Exercise instructions
Copy the first line of the material below and every later line through the line containing "return noise.fractal(Vector((x *", without any other output.
## Begin Recorded data
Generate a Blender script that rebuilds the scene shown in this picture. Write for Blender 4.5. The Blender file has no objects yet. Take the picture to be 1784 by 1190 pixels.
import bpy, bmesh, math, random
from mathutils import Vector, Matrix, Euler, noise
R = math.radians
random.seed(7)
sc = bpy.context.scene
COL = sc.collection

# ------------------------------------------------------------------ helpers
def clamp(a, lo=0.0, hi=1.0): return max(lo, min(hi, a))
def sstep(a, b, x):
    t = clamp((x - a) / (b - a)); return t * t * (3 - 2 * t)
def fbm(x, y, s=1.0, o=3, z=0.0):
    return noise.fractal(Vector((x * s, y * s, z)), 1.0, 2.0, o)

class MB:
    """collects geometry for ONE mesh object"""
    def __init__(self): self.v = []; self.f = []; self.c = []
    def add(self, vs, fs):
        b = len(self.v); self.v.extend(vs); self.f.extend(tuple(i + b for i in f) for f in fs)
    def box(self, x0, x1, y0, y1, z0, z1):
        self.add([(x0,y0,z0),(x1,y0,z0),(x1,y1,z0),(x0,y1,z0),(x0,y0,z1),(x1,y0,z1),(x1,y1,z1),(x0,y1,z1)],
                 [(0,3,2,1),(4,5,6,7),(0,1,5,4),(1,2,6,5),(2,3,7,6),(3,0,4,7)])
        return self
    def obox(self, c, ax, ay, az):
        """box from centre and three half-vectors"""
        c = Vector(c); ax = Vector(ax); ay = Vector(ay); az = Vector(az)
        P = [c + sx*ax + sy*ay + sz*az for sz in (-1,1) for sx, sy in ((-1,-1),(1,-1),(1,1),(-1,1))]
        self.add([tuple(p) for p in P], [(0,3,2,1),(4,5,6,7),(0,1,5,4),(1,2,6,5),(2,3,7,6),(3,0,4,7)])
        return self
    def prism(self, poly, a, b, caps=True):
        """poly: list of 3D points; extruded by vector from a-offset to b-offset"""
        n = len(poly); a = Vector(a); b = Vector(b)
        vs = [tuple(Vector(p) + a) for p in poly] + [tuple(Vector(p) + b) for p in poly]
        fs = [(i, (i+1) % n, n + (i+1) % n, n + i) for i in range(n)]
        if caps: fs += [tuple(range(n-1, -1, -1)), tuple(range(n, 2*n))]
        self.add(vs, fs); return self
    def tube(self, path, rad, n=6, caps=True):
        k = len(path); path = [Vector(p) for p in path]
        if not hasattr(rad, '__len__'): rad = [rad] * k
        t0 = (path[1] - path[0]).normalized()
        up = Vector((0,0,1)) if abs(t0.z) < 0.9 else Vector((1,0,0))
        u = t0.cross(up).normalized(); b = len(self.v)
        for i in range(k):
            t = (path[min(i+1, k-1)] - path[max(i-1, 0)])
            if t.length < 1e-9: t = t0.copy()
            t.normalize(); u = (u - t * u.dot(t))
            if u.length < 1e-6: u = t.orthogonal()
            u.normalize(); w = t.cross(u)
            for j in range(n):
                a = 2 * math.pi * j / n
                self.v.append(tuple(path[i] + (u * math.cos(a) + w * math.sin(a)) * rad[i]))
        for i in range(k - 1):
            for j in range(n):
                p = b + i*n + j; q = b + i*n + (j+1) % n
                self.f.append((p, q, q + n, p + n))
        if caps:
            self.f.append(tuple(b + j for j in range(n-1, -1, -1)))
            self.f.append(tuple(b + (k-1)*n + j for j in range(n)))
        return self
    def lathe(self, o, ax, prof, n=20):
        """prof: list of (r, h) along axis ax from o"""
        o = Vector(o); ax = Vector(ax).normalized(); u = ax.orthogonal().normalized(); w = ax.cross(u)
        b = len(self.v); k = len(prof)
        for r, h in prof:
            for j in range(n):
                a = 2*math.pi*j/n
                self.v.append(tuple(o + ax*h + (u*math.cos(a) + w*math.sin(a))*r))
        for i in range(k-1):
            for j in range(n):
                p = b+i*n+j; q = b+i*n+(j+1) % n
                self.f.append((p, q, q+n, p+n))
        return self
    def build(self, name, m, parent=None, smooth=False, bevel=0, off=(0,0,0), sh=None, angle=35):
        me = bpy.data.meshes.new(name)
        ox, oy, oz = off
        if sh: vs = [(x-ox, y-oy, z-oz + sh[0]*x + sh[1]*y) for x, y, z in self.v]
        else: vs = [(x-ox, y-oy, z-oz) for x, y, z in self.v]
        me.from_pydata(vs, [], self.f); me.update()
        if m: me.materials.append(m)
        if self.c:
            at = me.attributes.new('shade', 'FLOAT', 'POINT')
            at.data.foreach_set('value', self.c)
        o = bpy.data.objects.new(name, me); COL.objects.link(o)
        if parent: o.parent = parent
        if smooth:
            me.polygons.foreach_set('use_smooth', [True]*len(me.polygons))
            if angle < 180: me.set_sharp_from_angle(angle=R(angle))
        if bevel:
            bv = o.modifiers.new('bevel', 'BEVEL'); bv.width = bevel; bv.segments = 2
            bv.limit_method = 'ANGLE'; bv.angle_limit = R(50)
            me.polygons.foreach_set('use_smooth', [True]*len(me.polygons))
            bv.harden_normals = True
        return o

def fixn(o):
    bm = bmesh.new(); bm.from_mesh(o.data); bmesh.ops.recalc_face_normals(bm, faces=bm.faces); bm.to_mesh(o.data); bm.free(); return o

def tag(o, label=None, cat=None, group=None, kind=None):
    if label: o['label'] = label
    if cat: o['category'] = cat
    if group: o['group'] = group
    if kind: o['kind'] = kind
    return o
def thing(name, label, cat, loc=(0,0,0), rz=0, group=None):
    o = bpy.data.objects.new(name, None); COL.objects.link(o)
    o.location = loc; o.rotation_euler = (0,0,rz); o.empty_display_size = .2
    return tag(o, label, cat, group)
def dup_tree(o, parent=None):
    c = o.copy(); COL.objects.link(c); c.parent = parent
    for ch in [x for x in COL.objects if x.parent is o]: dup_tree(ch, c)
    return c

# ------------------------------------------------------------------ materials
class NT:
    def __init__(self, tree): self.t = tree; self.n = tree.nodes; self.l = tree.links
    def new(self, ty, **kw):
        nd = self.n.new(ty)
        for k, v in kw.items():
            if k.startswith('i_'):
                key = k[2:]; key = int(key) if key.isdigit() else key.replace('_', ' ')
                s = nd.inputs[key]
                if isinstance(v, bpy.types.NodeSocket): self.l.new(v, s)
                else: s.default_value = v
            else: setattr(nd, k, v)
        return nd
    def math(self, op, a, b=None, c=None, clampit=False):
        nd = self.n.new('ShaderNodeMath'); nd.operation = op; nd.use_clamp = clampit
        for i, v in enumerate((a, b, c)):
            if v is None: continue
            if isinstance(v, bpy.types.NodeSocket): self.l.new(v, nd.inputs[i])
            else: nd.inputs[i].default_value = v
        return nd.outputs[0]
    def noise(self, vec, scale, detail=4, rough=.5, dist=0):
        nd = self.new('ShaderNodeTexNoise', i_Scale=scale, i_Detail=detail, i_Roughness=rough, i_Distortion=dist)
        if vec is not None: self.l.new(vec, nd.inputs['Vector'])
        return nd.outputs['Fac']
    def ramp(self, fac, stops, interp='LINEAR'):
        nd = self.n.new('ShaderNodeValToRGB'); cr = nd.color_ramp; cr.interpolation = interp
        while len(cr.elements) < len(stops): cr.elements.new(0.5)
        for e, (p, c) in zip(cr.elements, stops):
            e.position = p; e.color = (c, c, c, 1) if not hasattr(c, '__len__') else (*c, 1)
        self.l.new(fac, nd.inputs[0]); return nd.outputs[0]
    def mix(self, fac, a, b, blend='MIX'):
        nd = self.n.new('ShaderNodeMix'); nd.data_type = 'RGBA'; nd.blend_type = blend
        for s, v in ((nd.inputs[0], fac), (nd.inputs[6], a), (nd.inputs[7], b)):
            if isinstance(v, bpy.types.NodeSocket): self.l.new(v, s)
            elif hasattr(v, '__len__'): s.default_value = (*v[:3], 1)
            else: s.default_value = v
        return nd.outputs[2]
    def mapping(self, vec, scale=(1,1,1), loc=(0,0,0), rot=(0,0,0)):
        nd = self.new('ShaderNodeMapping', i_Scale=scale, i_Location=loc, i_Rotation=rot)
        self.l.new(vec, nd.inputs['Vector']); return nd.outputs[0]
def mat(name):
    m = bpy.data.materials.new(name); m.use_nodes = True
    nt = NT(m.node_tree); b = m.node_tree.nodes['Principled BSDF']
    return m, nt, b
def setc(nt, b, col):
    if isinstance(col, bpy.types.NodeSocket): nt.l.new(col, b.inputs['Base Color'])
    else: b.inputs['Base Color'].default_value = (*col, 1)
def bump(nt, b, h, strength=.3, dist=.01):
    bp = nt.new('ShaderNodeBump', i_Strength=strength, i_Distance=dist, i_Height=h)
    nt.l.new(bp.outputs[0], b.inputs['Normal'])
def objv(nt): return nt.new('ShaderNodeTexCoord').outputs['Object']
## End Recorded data
Task solution
Generate a Blender script that rebuilds the scene shown in this picture. Write for Blender 4.5. The Blender file has no objects yet. Take the picture to be 1784 by 1190 pixels.
import bpy, bmesh, math, random
from mathutils import Vector, Matrix, Euler, noise
R = math.radians
random.seed(7)
sc = bpy.context.scene
COL = sc.collection

# ------------------------------------------------------------------ helpers
def clamp(a, lo=0.0, hi=1.0): return max(lo, min(hi, a))
def sstep(a, b, x):
    t = clamp((x - a) / (b - a)); return t * t * (3 - 2 * t)
def fbm(x, y, s=1.0, o=3, z=0.0):
    return noise.fractal(Vector((x * s, y * s, z)), 1.0, 2.0, o)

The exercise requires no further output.